Last week, Steve Smith wrote a blog for Mobile Insider about the nascent emergence of mobile video that included this gem of a sentence:
“Like a teen, mobile video looks almost adult, until it opens its mouth. Then you realize it still has a long way to go and lots to figure out.”
Indeed. Smith makes terrific points in his piece and raises some of the most critical issues that challenge widespread platform adoption. Mobile advertising has made enormous strides as 3G coverage expands but the same challenge plagues this platform that once throttled desktop video: do the download demands merit the content? With only the exception of that electro-springy noise that used to accompany our 14K baudrate modems, the video glitching as we download clips on our phone directly mirrors that experience from ten years ago. We can safely assume that like the old desktop experience, these are the attributes of a platform in transition. In a year or so, those delays will be increasingly rare. Or non-existent.

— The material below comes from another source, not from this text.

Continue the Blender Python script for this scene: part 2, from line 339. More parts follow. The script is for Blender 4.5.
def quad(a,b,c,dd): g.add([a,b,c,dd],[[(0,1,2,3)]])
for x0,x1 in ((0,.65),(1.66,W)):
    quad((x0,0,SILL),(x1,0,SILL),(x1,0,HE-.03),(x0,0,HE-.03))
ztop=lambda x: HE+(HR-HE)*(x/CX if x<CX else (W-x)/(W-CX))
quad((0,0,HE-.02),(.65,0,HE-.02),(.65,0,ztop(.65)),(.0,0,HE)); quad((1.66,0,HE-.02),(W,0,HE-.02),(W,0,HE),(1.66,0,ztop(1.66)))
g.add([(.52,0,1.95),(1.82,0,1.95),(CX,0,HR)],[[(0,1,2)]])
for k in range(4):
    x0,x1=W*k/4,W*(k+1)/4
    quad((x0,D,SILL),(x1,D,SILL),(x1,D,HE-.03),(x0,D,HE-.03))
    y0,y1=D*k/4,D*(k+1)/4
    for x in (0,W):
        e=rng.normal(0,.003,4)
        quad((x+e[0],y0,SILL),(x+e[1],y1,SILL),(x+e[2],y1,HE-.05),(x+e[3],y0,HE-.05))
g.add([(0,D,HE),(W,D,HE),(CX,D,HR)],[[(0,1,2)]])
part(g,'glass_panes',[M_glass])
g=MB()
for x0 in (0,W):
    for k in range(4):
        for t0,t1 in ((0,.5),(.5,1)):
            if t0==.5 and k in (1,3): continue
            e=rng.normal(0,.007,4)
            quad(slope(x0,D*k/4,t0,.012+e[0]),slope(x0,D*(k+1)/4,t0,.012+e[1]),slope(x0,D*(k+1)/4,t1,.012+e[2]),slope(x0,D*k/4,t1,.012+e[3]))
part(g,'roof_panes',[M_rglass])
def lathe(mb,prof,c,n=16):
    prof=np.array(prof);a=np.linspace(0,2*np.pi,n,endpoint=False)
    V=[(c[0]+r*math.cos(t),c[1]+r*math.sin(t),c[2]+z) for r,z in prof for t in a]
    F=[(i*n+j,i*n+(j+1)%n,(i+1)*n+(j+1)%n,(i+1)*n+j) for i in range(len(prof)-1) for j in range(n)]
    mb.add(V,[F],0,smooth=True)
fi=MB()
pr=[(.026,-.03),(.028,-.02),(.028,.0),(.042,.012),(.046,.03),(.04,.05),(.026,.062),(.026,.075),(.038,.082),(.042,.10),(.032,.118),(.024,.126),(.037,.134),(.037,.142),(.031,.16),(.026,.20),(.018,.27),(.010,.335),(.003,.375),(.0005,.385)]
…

But the true question remains–is the mobile content itself worth downloading? And by extension, it it worth enduring interruptive commercial messages? Smith takes advertisers to task for simply repurposing TV spots for mobile and his point is valid. That said, the cost of video production, even lower end production, will keep this a common practice. The solution here is to overshoot–to add alternative takes and content so that the basic strategic idea can be refreshed and customized for the mobile platform. Right now, it must be anyway in certain situations, like if the camera moves too quickly and creates small screen strobing. In fact, the biggest challenge of video production today is reconciling the divergent needs of low end platforms like mobile and high end HD.
The other true challenge for mobile video is determining where and when this interruptive placement will happen. If someone wants to watch some clips and a mobile media buy forces them to watch (or worse, re-watch) short ads before each one, they will quickly lose interest in anything but the most compelling content. And then whatever the equivalent of changing the channel is for mobile will become all too commonplace.
The future of mobile video certainly depends on technology to continue to optimize the platform. But ultimately, it gets down to the same fundamental asset every other advertising platform relies on to truly work with the public–ideas and creativity.